The Ninth, of course, is Furtwängler territory, and it's fascinating to see Barenboim beating the old boy at his own game at such places as the recapitulation of the first movement, which has all of Furtwängler's drama and impact but so much more ensemble discipline and clarity. Indeed, the quality of the Staatskapelle Berlin's playing throughout this cycle is second to none: no surprise really if one recalls their numerous excellent recordings of Beethoven, Brahms, Schumann, Schubert and Dvorák for the much underrated Otmar Suitner. Their rhythmic precision in the Ninth's scherzo is a wonder to behold, while the slow movement really does achieve Furtwänglerian heights of spiritual repose without paying the usual Furtwänglerian price of lousy wind intonation.
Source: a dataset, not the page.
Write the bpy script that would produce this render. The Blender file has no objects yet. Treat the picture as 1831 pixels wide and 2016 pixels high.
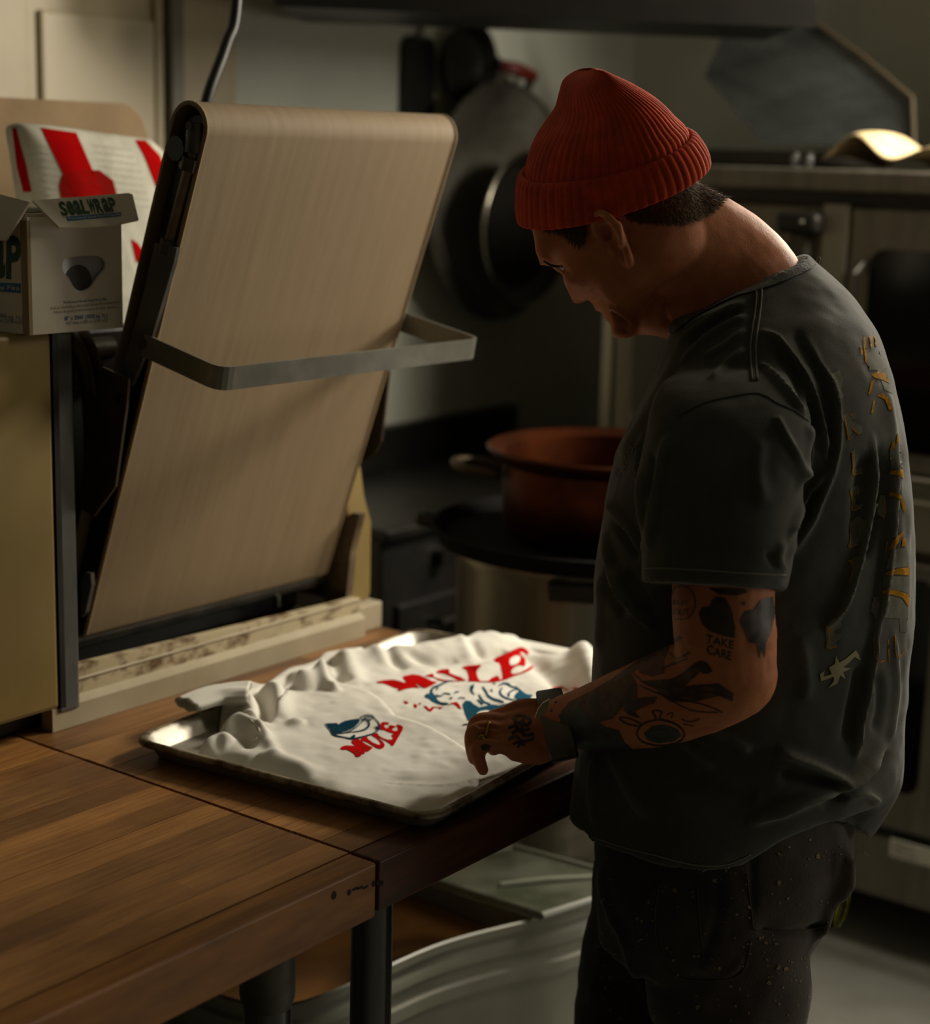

A smashing account of the finale, ably seconded by an excellent choir and fine team of soloists (save only for an unpleasantly thick-voiced tenor), completes the picture. The initial, instrumental "joy" variations have tremendous cumulative power and really glow; his march swaggers at an unusually swift tempo with no hint of pomposity; and the final bars bring a heartfelt, effortless culmination, ascending to the heavens with a final burst of jubilant energy.
Barenboim's Beethoven symphony cycle is the most emotionally complete, humane, and perfectly realized series of non-period instrument performances of this music to have appeared in decades. The best cycles of the past few years (Mackerras, Gielen, and Harnoncourt) have all belonged to the "authenticist" school to greater or lesser degree. Barenboim's achievement clearly demonstrates that a wonderful tradition is alive, vital, and still capable of renewal through intelligent understanding expressed in partnership with a like-minded orchestra, and above all, through supreme musicianship on the podium. His encounter with this music's generosity of spirit and deep passion will provoke, stimulate, challenge, and delight.